Cyberseminar on Population & Natural Hazards, 5-19 November 2007
This cyberseminar was organized by the Population-Environment Research Network (PERN).The cyberseminar discussed the relationship between population and natural hazards examining the contributions demography can make to research on hazards vulnerability, and, in particular, understanding of the demographic and socioeconomic components of vulnerability and adaptation to climate change. Over 450 PERN and IUSSP members registered to participate in this cyberseminar. A brief description of the seminar, a background paper by Daniel Hogan and Eduardo Marandola as well as papers from five invited experts are available at:


Cyberseminar on Population-Development-Environment Linkages in the Sudano-Sahelian Zone of West Africa3-14 September 2007
This cyberseminar was organized by the Population-Environment Research Network (PERN). A total of 420 people registered to participate. The purpose of this cyberseminar was to examine the linkages among population, development and environmental processes in rural agrarian communities of the Sudano-Sahelian zone in West Africa. Droughts in the early 1970s and 1980s prompted many to proclaim this region was heading towards a Malthusian crisis. Through a focus on the results of recent research sponsored by the Programme for International Research on the Interactions between Population, Development and Environment (PRIPODE) of the French Foreign Ministry and the Committee for International Cooperation in National Research in Demography (CICRED), participants discussed whether the gloomy prognoses made twenty years earlier have been borne out and whether agricultural systems coped and adapted to growing population numbers. This cyberseminar was held in French and English. A five-page synopsis of background research together with full papers was made available to participants as background materials in addition to papers from five invited experts. These documents can be downloaded at:


Cyberseminar on “Rural Household Micro-Demographics, Livelihoods and the Environment,” 10-24 April 2006, organized by the IUSSP Population-Environment Research Network (PERN)

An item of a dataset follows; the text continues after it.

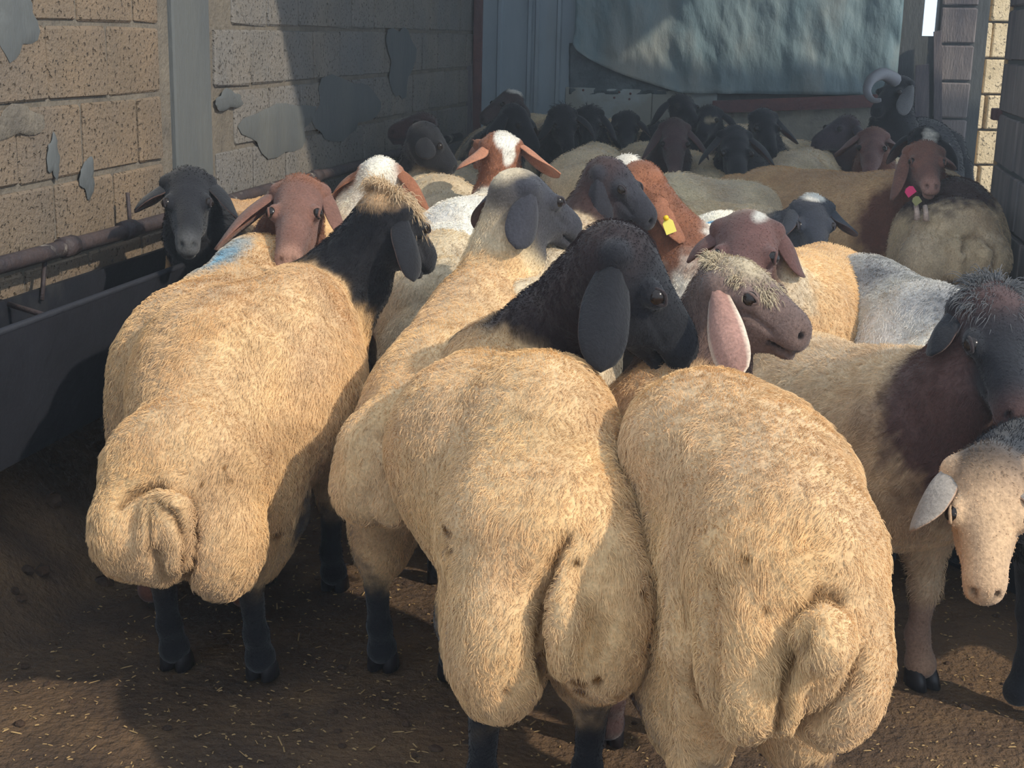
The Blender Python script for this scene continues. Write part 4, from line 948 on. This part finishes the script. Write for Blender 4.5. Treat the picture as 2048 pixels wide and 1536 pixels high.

The cyber-seminar on rural household micro-demographics, livelihoods and the environment provided a forum for scholars from around the globe and from a wide range of disciplines to discuss recent research examining the reciprocal relationships among household-level population dynamics, rural livelihoods and the environment. This area of research is of particular concern to policy makers working in developing countries where large sectors of the population live in rural areas. The seminar’s objectives were to identify common findings from these studies, and to discuss methodological issues. Discussion, background paper with summary in French, Portuguese and Spanish, and nine expert statements on household lifecycles and land/resource use, migration-environment relations, HIV-AIDS, relationships between poverty, fertility and environmental degradation can be consulted at:


PERN Cyberseminar on Population Dynamics and Millennium Development Goal 7: “Ensuring Environmental Sustainability” 5-16 September 2005 
The Population-Environment Research Network (PERN) successfully concluded its cyberseminar on “Population Dynamics and Millennium Development Goal 7: Ensuring Environmental Sustainability”. More than 400 researchers subscribed to the seminar discussion list. The purpose of this cyberseminar was to examine the reciprocal relationship between population dynamics (i.e., population size, growth, density, geographic distribution, age and sex composition, migration, morbidity and mortality) and Goal 7 of the MDGs, which is to “ensure environmental sustainability”. The cyberseminar background paper by Jason Bremner and Richard Bilsborrow, statements by five invited experts, and an archive of postings is available at


PERN also organized a session on Making Population-Environment Research Relevant to Policy Makers at the 6th Open Meeting of the Human Dimensions of Global Environmental Change Research Community, 9-13 October 2005, and co-sponsored a pre-Open Meeting training workshop on Spatial Data Analysis of Human Dimensions Research. The Open Meeting attracted a record 900 participants from around the world.


Cyber-Seminar: "Urban Expansion: The Environment and Health Dimensions. 29 November-15 December 2004

For more information please visit:


Cyber-Seminar on Population, Consumption and Environment Dynamics
17-31 May 2004.

Call for participation


PERN Workshop on Population, Consumption and the Environment, Montréal, Canada, 19 October 2003.

This workshop, held in conjunction with the Open Meeting of the Human Dimensions of Global Environmental Change Research Community, addressed the conceptual linkage between population, consumption and environment, propose theoretical frameworks and consider the methodological challenges facing researchers. Building upon the research areas set by the National Research Council's publication edited by Stern et al. (1997) in Environmentally Significant Consumption: Research Directions, the goal of this session was to lay out a research agenda for better understanding population, consumption and environment dynamics in the 21st century. The session also showed material presented at the three day Open Meeting for the Human Dimensions of Global Environmental Change Research Community. The result of the session is a research agenda that extends the research questions described by Stern et al. (1997); that explores theories of population, consumption and environment linkages (between developed and less developed countries); and that proposes research methods and data for this relatively new area of research.

Workshop Report


ISSC-IHDP Workshop on Social Science Perspectives on Sustainable Development
Centro Regional de Investigaciones Multidisciplinarias (CRIM), Cuernavaca, Mexico, 1-2 December 2003

The International Social Science Council (ISSC) and the International Human Dimensions Programme for Global Environmental Change (IHDP) co-organized this meeting. It convened 48 social scientists from a broad range of disciplines representing various ISSC constituencies, including IUSSP, IHDP, the Comparative Research Programme on Poverty (CROP), the International Peace Research Association, and the International Geographical Union. IUSSP was represented at the meeting by Alex de Sherbinin, Coordinator of the joint IUSSP-IHDP Population-Environment Research Network (PERN). The first day of the workshop included an introduction by ISSC's Secretary General, Dr. Lourdes Arizpe, overview presentations on IHDP's four science projects, and presentations by ISSC representatives on poverty and sustainable development. The second day included breakout sessions and focused on areas of mutual interest, exploring ways in which IHDP could more concretely collaborate with the scientific unions under ISSC. PERN was presented as one model that could help foster collaboration and networking.